Richie Meldrum
Richie Meldrum

With the AFL grand final replay bound to be keeping a lot of people in front of the telly, no one quite knew how this year’s Melbourne Parklife was going to turn out. However, bathed in a wash of warm, spring sunshine, the worlds of sport and music managed to co-exist quite happily on this first Saturday in October. At the curiously named Atoll stage, the notoriously tricky festival opening slot was taken on by Melbourne band We Are Fans who, despite starting with a modest crowd as the early birds trickled through the gates, managed to pull it off; lashes of seductive electronic disco drawing in the bodies.

Having moved across the river from last year’s Birrarung Marr venue to the tailor made Sidney Myer Music bowl, Parklife had something to prove in this new space and, as the first festival of the season, has set a high standard for the others to follow. The ‘feel good’ line up was weighted to the lighter side of the musical spectrum, which yielded a fun, breezy, yet exhilarating atmosphere. With the evening glow slowly slipping behind the horizon, international young gun Grum was on hand at The Cave stage to provide a fitting sunset soundtrack. Based in Leeds but originally from Falkirk, Scotland, Grum has seen his profile soar over the past year and set the crowd in motion with a seamless trail of disco glazed house and electro. Most known for the casio-tastic hit Heartbeats, Grum’s production talents have been in high demand of late, freaky cock-pop luminary Lady Ga Ga calling him in on remix duties on international smash Bad Romance.

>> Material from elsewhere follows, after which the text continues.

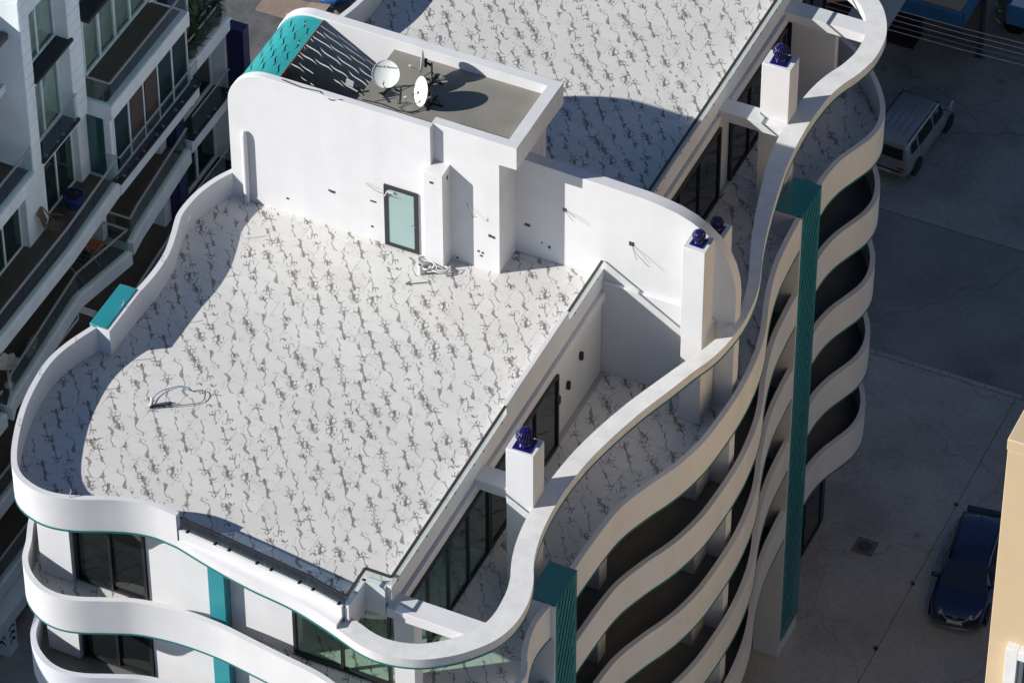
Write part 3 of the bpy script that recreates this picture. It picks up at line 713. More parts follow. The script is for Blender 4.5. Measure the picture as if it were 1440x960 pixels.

With a nifty little set up that allowed a swift turnaround from the main stage to a little side DJ booth, the crowd at The Cave promptly turned their attentions to Delorean, originally hailing from the Basque region of Spain but now based in the Catalan capital Barcelona. Loud, live and clearly enjoying every minute, this captivating 4-piece picked up the disco baton and ran with it, twisting their way through a set of rousing guitar riffs, floaty synth chords and pacey drums, all accompanied by front man Ekhi Lopetegi’s captivating vocals. Having remixed the likes of Franz Ferdinand and The xx, Dolorean have clearly got themselves a nice little nook, straddling indie, pop and dance scenes without compromising any of them. Whether or not current album Scubiza will bring their Balearic background to the forefront of a more mainstream scene remains to be seen, but you get the impression these guys are in no rush to get where they’re going.

The clock hit eight and anyone that was starting to wane need of only got themselves down the front for Jesse Rose and let the cuddly looking Berlin based DJ do the rest. He might be regretting labelling his sound as ‘fidget house’ a few years back, but lets not dwell on labels – Jess Rose knows exactly how to get a crowd going nuts on the dance floor. The emphasis here is on undoubtedly on the bass, and the energy of Rose’s track selection is unwavering from start to finish. Various influences can be detected throughout his set – little bits of steel band carnival, touch of wobbly electro, even some dnb thrown in there for good measure. Behind Rose for most of his set are other members of the bass house family including Plus One and Bengi G from Jack Beats, AC Slater and Sinden plus an unidentified hype man on the mic who trod carefully on the right side of contribution with sporadic shout outs to keep the energy levels maxing.

After Rose, it was the eagerly anticipate performance of US glitch-hop trio The Glitch Mob. Dance music never really seems to have taken off stateside but members edIT, Boreta and Ooah AKA Ed Ma, Justin Boreta and Josh Mayer, are the exception to the rule, enjoying a strong following in the homeland. They delivered a highly charged set of electronic beats, time-stretched, jittery and triggered tougher than Teflon but so tightly put together it’s nigh on impossible not to be taken by it. The stage composition – the boys symmetrically poised over their futuristic, touch sensitive Lemur control screens – only adding to the power of the performance.

Over on the main stage, dance monoliths Groove Armada performed to a sprawling mass of smiley, happy people stretching up the hill for an epic performance on what is reported to be their last ever tour. Having produced successive musical brilliance since first hit album Vertigo back in 1999, you can’t deny them the right to call it a day, but, as anyone who has witnessed a GA performance over the years will tell you, they truly are up at the top of the tree when it comes to live dance music. As the lanky, silhouetted frame of Andy Cato and his trombone stepped forward through smoke to play the unmistakeable riff of Super Styling for their final tune of the festival, a huge roar reverberated round the roof of the music bowl, mass hysteria ensued. They will be missed.